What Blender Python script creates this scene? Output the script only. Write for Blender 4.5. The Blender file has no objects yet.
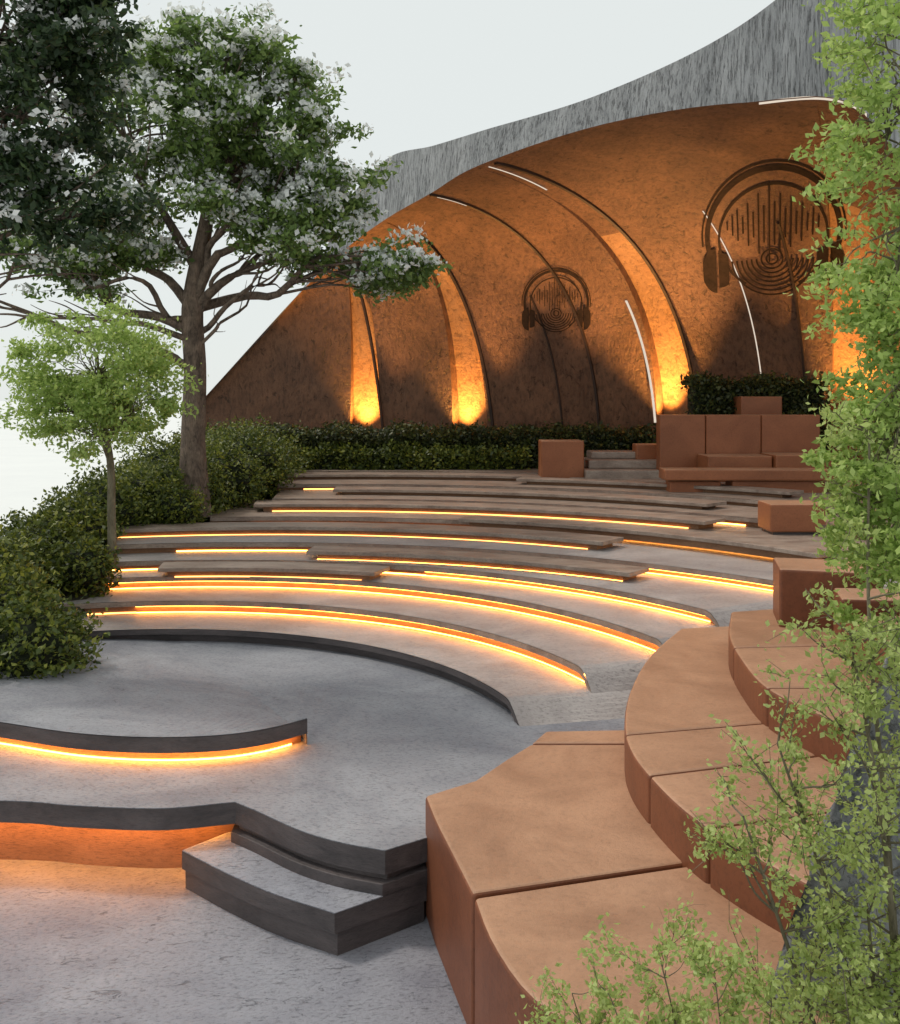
import bpy, math, random, bmesh
import numpy as np
from mathutils import Vector, noise
from mathutils.bvhtree import BVHTree
rng=np.random.default_rng(7); random.seed(7)
D=bpy.data; SC=bpy.context.scene
R_=math.radians

# ------------------------------------------------------------ helpers
def link(o,parent=None):
    SC.collection.objects.link(o)
    if parent: o.parent=parent
    return o
def empty(name):
    e=D.objects.new(name,None); return link(e)
def mesh_obj(name,verts,faces,mat=None,parent=None,smooth=False):
    me=D.meshes.new(name); me.from_pydata([tuple(v) for v in verts],[],faces); me.update()
    if mat: me.materials.append(mat)
    if smooth:
        me.polygons.foreach_set('use_smooth',[True]*len(me.polygons))
    return link(D.objects.new(name,me),parent)
def bevel(o,w,seg=2):
    m=o.modifiers.new('bevel','BEVEL'); m.width=w; m.segments=seg; m.limit_method='ANGLE'; m.angle_limit=R_(35)
    return o
def catmull(pts,n):
    P=np.array(pts,float); m=len(P)
    P2=np.vstack([2*P[0]-P[1],P,2*P[-1]-P[-2]])
    out=[]
    for s in np.linspace(0,m-1,n):
        i=min(int(s),m-2); t=s-i
        a,b,c,d=P2[i],P2[i+1],P2[i+2],P2[i+3]
        out.append(.5*((2*b)+(-a+c)*t+(2*a-5*b+4*c-d)*t*t+(-a+3*b-3*c+d)*t**3))
    return np.array(out)
def extrude(name,pts,z0,z1,mat,parent=None,bev=0,seg=2):
    pts=[tuple(p) for p in pts]; n=len(pts)
    area=sum(pts[i][0]*pts[(i+1)%n][1]-pts[(i+1)%n][0]*pts[i][1] for i in range(n))
    if area<0: pts=pts[::-1]
    v=[(x,y,z0) for x,y in pts]+[(x,y,z1) for x,y in pts]
    f=[list(range(n))[::-1],list(range(n,2*n))]+[[i,(i+1)%n,n+(i+1)%n,n+i] for i in range(n)]
    o=mesh_obj(name,v,f,mat,parent)
    if bev: bevel(o,bev,seg)
    return o
def box(name,x0,x1,y0,y1,z0,z1,mat,parent=None,bev=.02,rot=0):
    cx,cy=(x0+x1)/2,(y0+y1)/2; c,s=math.cos(rot),math.sin(rot)
    pts=[(cx+(x-cx)*c-(y-cy)*s,cy+(x-cx)*s+(y-cy)*c) for x,y in((x0,y0),(x1,y0),(x1,y1),(x0,y1))]
    return extrude(name,pts,z0,z1,mat,parent,bev,3)

# ------------------------------------------------------------ materials
def newmat(name):
    m=D.materials.new(name); m.use_nodes=True; nt=m.node_tree; nt.nodes.clear()
    o=nt.nodes.new('ShaderNodeOutputMaterial'); b=nt.nodes.new('ShaderNodeBsdfPrincipled')
    nt.links.new(b.outputs[0],o.inputs[0]); return m,nt,b,o
def ramp(nt,stops,fac):
    r=nt.nodes.new('ShaderNodeValToRGB'); e=r.color_ramp.elements
    while len(e)<len(stops): e.new(.5)
    for k,(p,c) in enumerate(stops): e[k].position=p; e[k].color=(*c,1)
    nt.links.new(fac,r.inputs[0]); return r.outputs[0]
def nz(nt,scale,stretch=(1,1,1),detail=6,rough=.6,rot=(0,0,0),dist=0):
    tc=nt.nodes.new('ShaderNodeTexCoord'); mp=nt.nodes.new('ShaderNodeMapping')
    mp.inputs['Scale'].default_value=stretch
    r0=nt.nodes.new('ShaderNodeMapping'); r0.inputs['Rotation'].default_value=rot
    n=nt.nodes.new('ShaderNodeTexNoise'); n.inputs['Scale'].default_value=scale
    n.inputs['Detail'].default_value=detail; n.inputs['Roughness'].default_value=rough; n.inputs['Distortion'].default_value=dist
    nt.links.new(tc.outputs['Object'],r0.inputs[0]); nt.links.new(r0.outputs[0],mp.inputs[0]); nt.links.new(mp.outputs[0],n.inputs[0])
    return n.outputs[0]
def mul(nt,a,b,fac=1.0,mode='MULTIPLY'):
    m=nt.nodes.new('ShaderNodeMixRGB'); m.blend_type=mode; m.inputs[0].default_value=fac
    nt.links.new(a,m.inputs[1]); nt.links.new(b,m.inputs[2]); return m.outputs[0]
def bump(nt,b,h,strength,dist=.02):
    bp=nt.nodes.new('ShaderNodeBump'); bp.inputs['Strength'].default_value=strength; bp.inputs['Distance'].default_value=dist
    nt.links.new(h,bp.inputs['Height']); nt.links.new(bp.outputs[0],b.inputs['Normal'])
def surf(name,c1,c2,scale=2,fine=20,stretch=(1,1,1),rough=.7,bmp=.3,speck=.6,rot=(0,0,0),lo=.35,hi=.65,bd=.02,spos=(.36,.5),crack=None,crot=.25,cd=1.2):
    m,nt,b,o=newmat(name)
    a=nz(nt,scale,tuple((x-1)*.3+1 for x in stretch),8,.68,rot,.6); col=ramp(nt,[(lo,c1),(hi,c2)],a)
    f=nz(nt,fine,stretch,6,.75,rot); fc=ramp(nt,[(spos[0],(1-speck,)*3),(spos[1],(1,1,1))],f)
    col=mul(nt,col,fc)
    if crack:
        k=nz(nt,crack[0],crack[1],5,.75,(rot[0],rot[1],rot[2]+crot),cd); kc=ramp(nt,[(crack[2],(crack[3],)*3),(crack[2]+.05,(1,1,1))],k)
        col=mul(nt,col,kc); 
        mm=nt.nodes.new('ShaderNodeMath'); mm.operation='MULTIPLY'; nt.links.new(f,mm.inputs[0]); nt.links.new(kc,mm.inputs[1]); h=mm.outputs[0]
    else: h=f
    nt.links.new(col,b.inputs['Base Color']); b.inputs['Roughness'].default_value=rough
    bump(nt,b,h,bmp,bd); return m
M={}
M['floor']=surf('stage_stone',(.23,.235,.27),(.40,.405,.44),.9,34,(1,1.9,1),.55,.6,.42,(0,0,R_(10)),crack=(5,(1,2.6,1),.335,.55),bd=.03,cd=2.2)
M['plaza']=surf('plaza_stone',(.30,.305,.36),(.47,.475,.53),1.1,30,(1,1.8,1),.55,.8,.42,(0,0,R_(-15)),crack=(4.5,(1,2.4,1),.345,.5),bd=.03,cd=2.2)
M['tread']=surf('tread_stone',(.28,.25,.245),(.46,.42,.405),1.1,30,(1,2,1),.5,.5,.38,crack=(5,(1,2.6,1),.335,.55),cd=2)
M['fascia']=surf('fascia_timber',(.05,.043,.045),(.12,.10,.10),2,30,(1,1,8),.5,.3,.4)
M['riser']=surf('riser_timber',(.24,.12,.06),(.36,.19,.10),2,25,(1,1,5),.6,.3,.4)
M['wood']=surf('bench_timber',(.23,.165,.13),(.42,.33,.27),2,22,(1,5,4),.42,.3,.4)
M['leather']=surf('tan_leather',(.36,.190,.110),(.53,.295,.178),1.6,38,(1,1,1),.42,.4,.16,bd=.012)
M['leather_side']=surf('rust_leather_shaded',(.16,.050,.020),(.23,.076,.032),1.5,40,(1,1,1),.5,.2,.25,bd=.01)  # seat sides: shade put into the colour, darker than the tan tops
M['leather_far']=surf('rust_leather_lit',(.26,.085,.032),(.36,.125,.05),1.5,40,(1,1,1),.5,.2,.25,bd=.01)  # far seat sides: brighter copy, missing light put into the colour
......
**TASK DIRECTIONS**
Set every line down exactly as written, leaving each picture out.

**RESPONSE**
What Blender Python script creates this scene? Output the script only. Write for Blender 4.5. The Blender file has no objects yet.
import bpy, math, random, bmesh
import numpy as np
from mathutils import Vector, noise
from mathutils.bvhtree import BVHTree
rng=np.random.default_rng(7); random.seed(7)
D=bpy.data; SC=bpy.context.scene
R_=math.radians

# ------------------------------------------------------------ helpers
def link(o,parent=None):
    SC.collection.objects.link(o)
    if parent: o.parent=parent
    return o
def empty(name):
    e=D.objects.new(name,None); return link(e)
def mesh_obj(name,verts,faces,mat=None,parent=None,smooth=False):
    me=D.meshes.new(name); me.from_pydata([tuple(v) for v in verts],[],faces); me.update()
    if mat: me.materials.append(mat)
    if smooth:
        me.polygons.foreach_set('use_smooth',[True]*len(me.polygons))
    return link(D.objects.new(name,me),parent)
def bevel(o,w,seg=2):
    m=o.modifiers.new('bevel','BEVEL'); m.width=w; m.segments=seg; m.limit_method='ANGLE'; m.angle_limit=R_(35)
    return o
def catmull(pts,n):
    P=np.array(pts,float); m=len(P)
    P2=np.vstack([2*P[0]-P[1],P,2*P[-1]-P[-2]])
    out=[]
    for s in np.linspace(0,m-1,n):
        i=min(int(s),m-2); t=s-i
        a,b,c,d=P2[i],P2[i+1],P2[i+2],P2[i+3]
        out.append(.5*((2*b)+(-a+c)*t+(2*a-5*b+4*c-d)*t*t+(-a+3*b-3*c+d)*t**3))
    return np.array(out)
def extrude(name,pts,z0,z1,mat,parent=None,bev=0,seg=2):
    pts=[tuple(p) for p in pts]; n=len(pts)
    area=sum(pts[i][0]*pts[(i+1)%n][1]-pts[(i+1)%n][0]*pts[i][1] for i in range(n))
    if area<0: pts=pts[::-1]
    v=[(x,y,z0) for x,y in pts]+[(x,y,z1) for x,y in pts]
    f=[list(range(n))[::-1],list(range(n,2*n))]+[[i,(i+1)%n,n+(i+1)%n,n+i] for i in range(n)]
    o=mesh_obj(name,v,f,mat,parent)
    if bev: bevel(o,bev,seg)
    return o
def box(name,x0,x1,y0,y1,z0,z1,mat,parent=None,bev=.02,rot=0):
    cx,cy=(x0+x1)/2,(y0+y1)/2; c,s=math.cos(rot),math.sin(rot)
    pts=[(cx+(x-cx)*c-(y-cy)*s,cy+(x-cx)*s+(y-cy)*c) for x,y in((x0,y0),(x1,y0),(x1,y1),(x0,y1))]
    return extrude(name,pts,z0,z1,mat,parent,bev,3)

# ------------------------------------------------------------ materials
def newmat(name):
    m=D.materials.new(name); m.use_nodes=True; nt=m.node_tree; nt.nodes.clear()
    o=nt.nodes.new('ShaderNodeOutputMaterial'); b=nt.nodes.new('ShaderNodeBsdfPrincipled')
    nt.links.new(b.outputs[0],o.inputs[0]); return m,nt,b,o
def ramp(nt,stops,fac):
    r=nt.nodes.new('ShaderNodeValToRGB'); e=r.color_ramp.elements
    while len(e)<len(stops): e.new(.5)
    for k,(p,c) in enumerate(stops): e[k].position=p; e[k].color=(*c,1)
    nt.links.new(fac,r.inputs[0]); return r.outputs[0]
def nz(nt,scale,stretch=(1,1,1),detail=6,rough=.6,rot=(0,0,0),dist=0):
    tc=nt.nodes.new('ShaderNodeTexCoord'); mp=nt.nodes.new('ShaderNodeMapping')
    mp.inputs['Scale'].default_value=stretch
    r0=nt.nodes.new('ShaderNodeMapping'); r0.inputs['Rotation'].default_value=rot
    n=nt.nodes.new('ShaderNodeTexNoise'); n.inputs['Scale'].default_value=scale
    n.inputs['Detail'].default_value=detail; n.inputs['Roughness'].default_value=rough; n.inputs['Distortion'].default_value=dist
    nt.links.new(tc.outputs['Object'],r0.inputs[0]); nt.links.new(r0.outputs[0],mp.inputs[0]); nt.links.new(mp.outputs[0],n.inputs[0])
    return n.outputs[0]
def mul(nt,a,b,fac=1.0,mode='MULTIPLY'):
    m=nt.nodes.new('ShaderNodeMixRGB'); m.blend_type=mode; m.inputs[0].default_value=fac
    nt.links.new(a,m.inputs[1]); nt.links.new(b,m.inputs[2]); return m.outputs[0]
def bump(nt,b,h,strength,dist=.02):
    bp=nt.nodes.new('ShaderNodeBump'); bp.inputs['Strength'].default_value=strength; bp.inputs['Distance'].default_value=dist
    nt.links.new(h,bp.inputs['Height']); nt.links.new(bp.outputs[0],b.inputs['Normal'])
def surf(name,c1,c2,scale=2,fine=20,stretch=(1,1,1),rough=.7,bmp=.3,speck=.6,rot=(0,0,0),lo=.35,hi=.65,bd=.02,spos=(.36,.5),crack=None,crot=.25,cd=1.2):
    m,nt,b,o=newmat(name)
    a=nz(nt,scale,tuple((x-1)*.3+1 for x in stretch),8,.68,rot,.6); col=ramp(nt,[(lo,c1),(hi,c2)],a)
    f=nz(nt,fine,stretch,6,.75,rot); fc=ramp(nt,[(spos[0],(1-speck,)*3),(spos[1],(1,1,1))],f)
    col=mul(nt,col,fc)
    if crack:
        k=nz(nt,crack[0],crack[1],5,.75,(rot[0],rot[1],rot[2]+crot),cd); kc=ramp(nt,[(crack[2],(crack[3],)*3),(crack[2]+.05,(1,1,1))],k)
        col=mul(nt,col,kc); 
        mm=nt.nodes.new('ShaderNodeMath'); mm.operation='MULTIPLY'; nt.links.new(f,mm.inputs[0]); nt.links.new(kc,mm.inputs[1]); h=mm.outputs[0]
    else: h=f
    nt.links.new(col,b.inputs['Base Color']); b.inputs['Roughness'].default_value=rough
    bump(nt,b,h,bmp,bd); return m
M={}
M['floor']=surf('stage_stone',(.23,.235,.27),(.40,.405,.44),.9,34,(1,1.9,1),.55,.6,.42,(0,0,R_(10)),crack=(5,(1,2.6,1),.335,.55),bd=.03,cd=2.2)
M['plaza']=surf('plaza_stone',(.30,.305,.36),(.47,.475,.53),1.1,30,(1,1.8,1),.55,.8,.42,(0,0,R_(-15)),crack=(4.5,(1,2.4,1),.345,.5),bd=.03,cd=2.2)
M['tread']=surf('tread_stone',(.28,.25,.245),(.46,.42,.405),1.1,30,(1,2,1),.5,.5,.38,crack=(5,(1,2.6,1),.335,.55),cd=2)
M['fascia']=surf('fascia_timber',(.05,.043,.045),(.12,.10,.10),2,30,(1,1,8),.5,.3,.4)
M['riser']=surf('riser_timber',(.24,.12,.06),(.36,.19,.10),2,25,(1,1,5),.6,.3,.4)
M['wood']=surf('bench_timber',(.23,.165,.13),(.42,.33,.27),2,22,(1,5,4),.42,.3,.4)
M['leather']=surf('tan_leather',(.36,.190,.110),(.53,.295,.178),1.6,38,(1,1,1),.42,.4,.16,bd=.012)
M['leather_side']=surf('rust_leather_shaded',(.16,.050,.020),(.23,.076,.032),1.5,40,(1,1,1),.5,.2,.25,bd=.01)  # seat sides: shade put into the colour, darker than the tan tops
M['leather_far']=surf('rust_leather_lit',(.26,.085,.032),(.36,.125,.05),1.5,40,(1,1,1),.5,.2,.25,bd=.01)  # far seat sides: brighter copy, missing light put into the colour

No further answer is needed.